Glen River One-Day Art Show

Friends of the Sandy Hook artist Glen River will host an exhibition of Mr River’s abstract and “Portraits of Place” paintings at Medridge Farm on Saturday, June 5, from 1 to 6 pm, with a rain date of Sunday, June 6.

There is no charge, and the show is open to the public.

The “Portraits of Place” series began years ago with paintings of Manhattan. When the artist was 14 he had an artist uncle who lived in the city and upon returning from visits, the young artist would create impressions of his experiences.

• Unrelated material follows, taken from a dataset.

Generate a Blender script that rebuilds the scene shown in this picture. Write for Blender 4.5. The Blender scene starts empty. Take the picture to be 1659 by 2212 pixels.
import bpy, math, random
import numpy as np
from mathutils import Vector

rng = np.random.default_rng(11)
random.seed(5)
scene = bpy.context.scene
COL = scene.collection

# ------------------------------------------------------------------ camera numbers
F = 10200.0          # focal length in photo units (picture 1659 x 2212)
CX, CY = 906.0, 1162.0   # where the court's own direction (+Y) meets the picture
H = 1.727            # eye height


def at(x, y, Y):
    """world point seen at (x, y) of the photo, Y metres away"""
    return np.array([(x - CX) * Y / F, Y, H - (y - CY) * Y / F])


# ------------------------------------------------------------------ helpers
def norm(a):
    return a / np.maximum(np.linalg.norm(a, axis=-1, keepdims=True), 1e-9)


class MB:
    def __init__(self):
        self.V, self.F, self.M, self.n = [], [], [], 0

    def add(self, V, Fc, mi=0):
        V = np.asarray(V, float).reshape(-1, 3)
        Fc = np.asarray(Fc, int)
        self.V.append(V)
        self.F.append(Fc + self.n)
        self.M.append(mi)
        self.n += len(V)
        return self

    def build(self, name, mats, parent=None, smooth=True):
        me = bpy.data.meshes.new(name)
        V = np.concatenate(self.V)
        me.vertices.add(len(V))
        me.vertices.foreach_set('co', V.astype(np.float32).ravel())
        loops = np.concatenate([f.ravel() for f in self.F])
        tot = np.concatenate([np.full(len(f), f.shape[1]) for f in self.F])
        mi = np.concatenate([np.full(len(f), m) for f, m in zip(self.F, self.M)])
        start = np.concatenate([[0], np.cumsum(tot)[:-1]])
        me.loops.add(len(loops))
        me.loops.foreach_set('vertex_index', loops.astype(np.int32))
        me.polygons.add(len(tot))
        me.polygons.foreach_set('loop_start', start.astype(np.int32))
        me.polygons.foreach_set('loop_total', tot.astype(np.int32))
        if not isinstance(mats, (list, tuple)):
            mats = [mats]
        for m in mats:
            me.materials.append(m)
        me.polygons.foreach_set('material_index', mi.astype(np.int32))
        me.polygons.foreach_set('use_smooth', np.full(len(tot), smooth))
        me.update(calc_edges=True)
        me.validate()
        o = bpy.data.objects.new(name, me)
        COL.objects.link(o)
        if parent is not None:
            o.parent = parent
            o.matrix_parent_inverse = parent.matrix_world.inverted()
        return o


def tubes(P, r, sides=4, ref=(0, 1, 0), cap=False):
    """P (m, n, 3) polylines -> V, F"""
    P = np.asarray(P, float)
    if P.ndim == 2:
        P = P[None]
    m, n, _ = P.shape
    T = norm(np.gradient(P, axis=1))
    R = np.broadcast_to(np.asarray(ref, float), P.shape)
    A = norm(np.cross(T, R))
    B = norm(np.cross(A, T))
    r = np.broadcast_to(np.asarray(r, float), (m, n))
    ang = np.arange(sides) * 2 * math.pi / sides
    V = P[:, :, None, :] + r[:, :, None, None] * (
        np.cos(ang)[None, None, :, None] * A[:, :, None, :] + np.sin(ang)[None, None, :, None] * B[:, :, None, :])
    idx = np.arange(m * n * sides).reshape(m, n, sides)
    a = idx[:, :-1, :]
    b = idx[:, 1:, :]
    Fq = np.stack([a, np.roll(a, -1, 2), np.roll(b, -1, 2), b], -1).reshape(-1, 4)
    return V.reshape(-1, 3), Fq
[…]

The habit of making these images into paintings became a pattern for many subsequent projects.

Throughout Mr River’s travels his sketchbook and camera informed his sense of place. While exploring connections between land and myth, his “Kachina” series strengthened his views on the association between man and the places he feels connected to.

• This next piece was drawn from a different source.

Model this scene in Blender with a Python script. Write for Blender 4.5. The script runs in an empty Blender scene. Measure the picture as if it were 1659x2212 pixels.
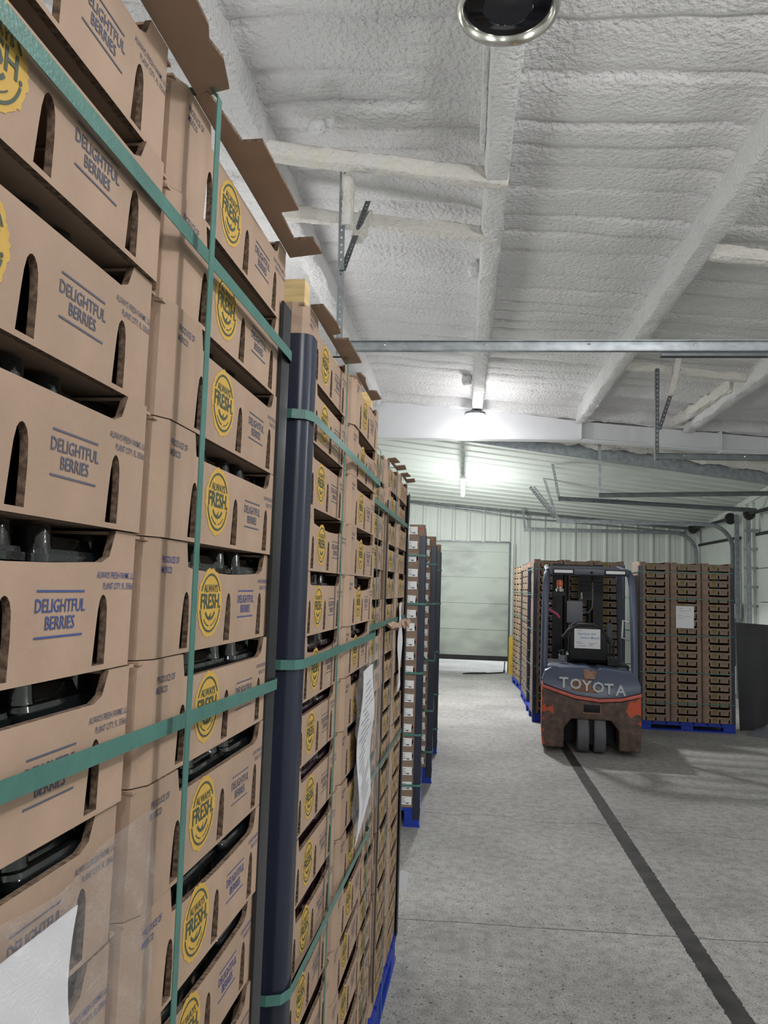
import bpy, bmesh, math, random
from mathutils import Vector, Matrix, noise
S = bpy.context.scene
COL = S.collection
R = random.Random(7)
PI = math.pi
# ------------------------------------------------------------------ camera
F_PX, CAM_H, PITCH, ROLL, YAW = 1660.0, 1.63, .0974, .0322, .1042
fw = Vector((-math.sin(YAW)*math.cos(PITCH), math.cos(YAW)*math.cos(PITCH), math.sin(PITCH)))
rt0 = Vector((math.cos(YAW), math.sin(YAW), 0)); up0 = rt0.cross(fw)
rt = math.cos(ROLL)*rt0+math.sin(ROLL)*up0; up = -math.sin(ROLL)*rt0+math.cos(ROLL)*up0
cd = bpy.data.cameras.new('camera'); cam = bpy.data.objects.new('camera', cd); COL.objects.link(cam)
cd.sensor_width = 36; cd.lens = 36*F_PX/2212; cd.clip_start = .02
cam.matrix_world = Matrix(((rt.x, up.x, -fw.x, 0), (rt.y, up.y, -fw.y, 0), (rt.z, up.z, -fw.z, CAM_H), (0, 0, 0, 1)))
S.camera = cam
# ------------------------------------------------------------------ light and exposure
S.view_settings.view_transform = 'Standard'; S.view_settings.look = 'None'; S.view_settings.gamma = 1
S.view_settings.use_curve_mapping = False
S.view_settings.exposure = 0.0
w = bpy.data.worlds.new('world'); S.world = w; w.use_nodes = True
w.node_tree.nodes['Background'].inputs[0].default_value = (.93, .97, 1, 1)
w.node_tree.nodes['Background'].inputs[1].default_value = 2.2
def lamp(name, kind, loc, power, col=(1, .985, .975), size=.15, **k):
    d = bpy.data.lights.new(name, kind); o = bpy.data.objects.new(name, d); COL.objects.link(o)
    o.location = loc; d.energy = power; d.color = col
    if kind in ('POINT', 'SPOT'): d.shadow_soft_size = size
    for a, b in k.items(): setattr(d, a, b)
    return o
LAMPS_AND_FILLS = [('POINT', (.15, 10.45, 3.70), 30, {}), ('SPOT', (.13, 11.0, 4.12), 800, dict(spot_size=2.2, spot_blend=.12)),  # first entry: added fill without a fixture; second: the beam lamp
         ('POINT', (1.45, 1.4, 3.30), 95, {}), ('POINT', (.7, -.9, 2.7), 28, {}), ('POINT', (.9, -3.4, 3.6), 120, {}), ('POINT', (-2.1, 1.6, 2.9), 55, dict(shadow_soft_size=.5)), ('POINT', (-2.1, 6.2, 2.9), 75, dict(shadow_soft_size=.5)),  # first: overhead lamp inferred from strap shadows; the rest: unseen fills added
         ('POINT', (3.9, 2.6, 2.8), 55, {}), ('POINT', (0, 13.4, 2.6), 95, dict(color=(.96, 1, .97)))]  # first entry: unseen fill added out of view on the right
for i, (kd, lc, pw, kw) in enumerate(LAMPS_AND_FILLS):
    lamp('lamp_and_fill_light', kd, lc, pw, size=.12, **kw)
# ------------------------------------------------------------------ materials
def nd(nt, t, **k):
    n = nt.nodes.new(t)
    for a, b in k.items():
        if a.startswith('i_'): n.inputs[a[2:].replace('_', ' ')].default_value = b
        else: setattr(n, a, b)
    return n
MATS = {}
def mat(name, col, rough=.6, metal=0., bump=0., bscale=60., var=.0, vscale=6., coat=0., emit=0., spec=.5, objvar=0., stretch=(1, 1, 1), col2=None):
    if name in MATS: return MATS[name]
    m = bpy.data.materials.new(name); m.use_nodes = True; nt = m.node_tree; L = nt.links
    b = nt.nodes['Principled BSDF']
    b.inputs['Base Color'].default_value = (*col, 1); b.inputs['Roughness'].default_value = rough
    b.inputs['Metallic'].default_value = metal; b.inputs['Coat Weight'].default_value = coat
    b.inputs['Specular IOR Level'].default_value = spec
    if emit:
        b.inputs['Emission Color'].default_value = (*col, 1); b.inputs['Emission Strength'].default_value = emit
    tc = nd(nt, 'ShaderNodeTexCoord'); mp = nd(nt, 'ShaderNodeMapping'); mp.inputs['Scale'].default_value = stretch
    L.new(tc.outputs['Object'], mp.inputs[0])
    src = None
    if var or col2:
        n = nd(nt, 'ShaderNodeTexNoise', i_Scale=vscale, i_Detail=6.); L.new(mp.outputs[0], n.inputs['Vector'])
        r = nd(nt, 'ShaderNodeValToRGB'); r.color_ramp.elements[0].position = .3; r.color_ramp.elements[1].position = .7
        a = tuple(max(0, c*(1-var)) for c in col); z = col2 or tuple(min(1, c*(1+var)) for c in col)
        r.color_ramp.elements[0].color = (*a, 1); r.color_ramp.elements[1].color = (*z, 1)
        L.new(n.outputs['Fac'], r.inputs[0]); src = r.outputs[0]
    if objvar:
        oi = nd(nt, 'ShaderNodeObjectInfo'); h = nd(nt, 'ShaderNodeHueSaturation')
        if src: L.new(src, h.inputs['Color'])
        else: h.inputs['Color'].default_value = (*col, 1)
        mr = nd(nt, 'ShaderNodeMapRange'); mr.inputs['To Min'].default_value = 1-objvar; mr.inputs['To Max'].default_value = 1+objvar
        L.new(oi.outputs['Random'], mr.inputs[0]); L.new(mr.outputs[0], h.inputs['Value']); src = h.outputs[0]
    if src: L.new(src, b.inputs['Base Color'])
    if bump:
        n = nd(nt, 'ShaderNodeTexNoise', i_Scale=bscale, i_Detail=4.); L.new(mp.outputs[0], n.inputs['Vector'])
        bp = nd(nt, 'ShaderNodeBump', i_Strength=1., i_Distance=bump); L.new(n.outputs['Fac'], bp.inputs['Height'])
        L.new(bp.outputs[0], b.inputs['Normal'])
    MATS[name] = m; return m
KRAFT = mat('kraft_cardboard', (.39, .272, .198), .8, var=.07, vscale=14, bump=.0006, bscale=90, objvar=.06)
FLUTE = mat('corrugated_cut_edge', (.045, .026, .018), .9, var=.0, vscale=170, col2=(.25, .165, .11))
INSIDE = mat('kraft_inside', (.28, .18, .115), .85, var=.08, vscale=12)
INK = mat('grey_blue_ink', (.095, .10, .145), .7); INKB = mat('blue_ink', (.055, .08, .24), .7)
YEL = mat('yellow_print', (.57, .355, .07), .7, var=.06, vscale=40); GRN = mat('dark_green_print', (.06, .085, .06), .7)
BLK = mat('black_plastic', (.018, .020, .024), .38, var=.2, vscale=8)
POSTBLUE = mat('blue_black_plastic', (.022, .027, .05), .3, var=.35, vscale=14, stretch=(1, 1, .12), bump=.001, bscale=30)
STRAP = mat('green_strap', (.07, .19, .162), .35, bump=.0005, bscale=260, var=.12, vscale=30)
SHELL = mat('dark_clear_plastic', (.009, .012, .013), .12, coat=.8, bump=.0015, bscale=45)
SHELLP = mat('purple_clear_plastic', (.022, .009, .014), .12, coat=.6, bump=.002, bscale=45)
BLUEP = mat('blue_pallet_paint', (.006, .035, .36), .55, var=.2, vscale=10)
PINE = mat('pine_board', (.68, .50, .24), .7, var=.2, vscale=9, stretch=(1, 1, 9))
FOAM = mat('spray_foam', (.76, .755, .76), .85, var=.05, vscale=2.2, bump=.028, bscale=32)
FOAMY = mat('aged_spray_foam', (.77, .75, .73), .85, bump=.025, bscale=24, var=.0, vscale=7, col2=(.75, .72, .64))
WHITE = mat('white_painted_steel', (.74, .75, .78), .45, var=.03, vscale=3)
LINER = mat('white_wall_panel', (.66, .70, .66), .5, var=.05, vscale=2)
GALV = mat('galvanized_steel', (.33, .36, .38), .38, .85, var=.2, vscale=14)
GALVD = mat('dark_galvanized_steel', (.14, .155, .165), .45, .7, var=.2, vscale=10)
PAPER = mat('white_paper', (.80, .80, .84), .6); PINK = mat('pink_tape', (.55, .06, .14), .5)
STICK = mat('white_sticker', (.80, .80, .80), .5)
RUB = mat('black_rubber', (.03, .03, .032), .7, var=.2, vscale=10); TYRE = mat('grey_tyre_rubber', (.12, .12, .135), .75, var=.15, vscale=9)
HOOD = mat('blue_grey_paint', (.085, .105, .165), .33, var=.12, vscale=4, bump=.0006, bscale=20)
STEELB = mat('dark_blue_steel', (.045, .055, .085), .35, var=.2, vscale=9)
MASTB = mat('black_mast_steel', (.006, .007, .010), .42, var=.3, vscale=9, spec=.3)
STRIPE = mat('faded_red_paint', (.55, .13, .10), .5, var=.2, vscale=14)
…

The Native American tribes of the American southwest have traditional as well as personal connections to the land. Mr River feels most people have special places they build mythical connections to. In his “Portraits of Place” he attempts to arrive at a sense, or feeling of place, rather than just a picture.

A Manhattan Portraits series continued with a major series, which he worked on from 1979 until 1989. Many were lost, however, in a 1992 fire. In 2002, Mr River returned to the series, and his process was focused on a personal journal of the moment.

His source material was gathered from the glimpses of his excursions, when visits to friends and family took him into the different “villages” of the city.

A series of Yale Campus Portraits had their start circa 1968 to 1970, when Mr River was a student at Yale School of Art. His sketches were just a loose reference at the time, and he had other projects occupying his attention. After returning to the project in 1984, these too were lost in the 1992 fire. He returned once again in 2004 to these images, and has since published an art book made up of many of the new images, called Campus Portraits of Yale.

His latest art book, Sandy Hook and Newtown, is a collection of images of his hometown. Similar projects have covered New Paltz, N.Y., Old Greenwich, Rosendale, Weston, Westport, Woodstock, and Costa Rica.

Medridge Farm, the home of Julia Wasserman, is at 113 Walnut Tree Hill Road in Sandy Hook.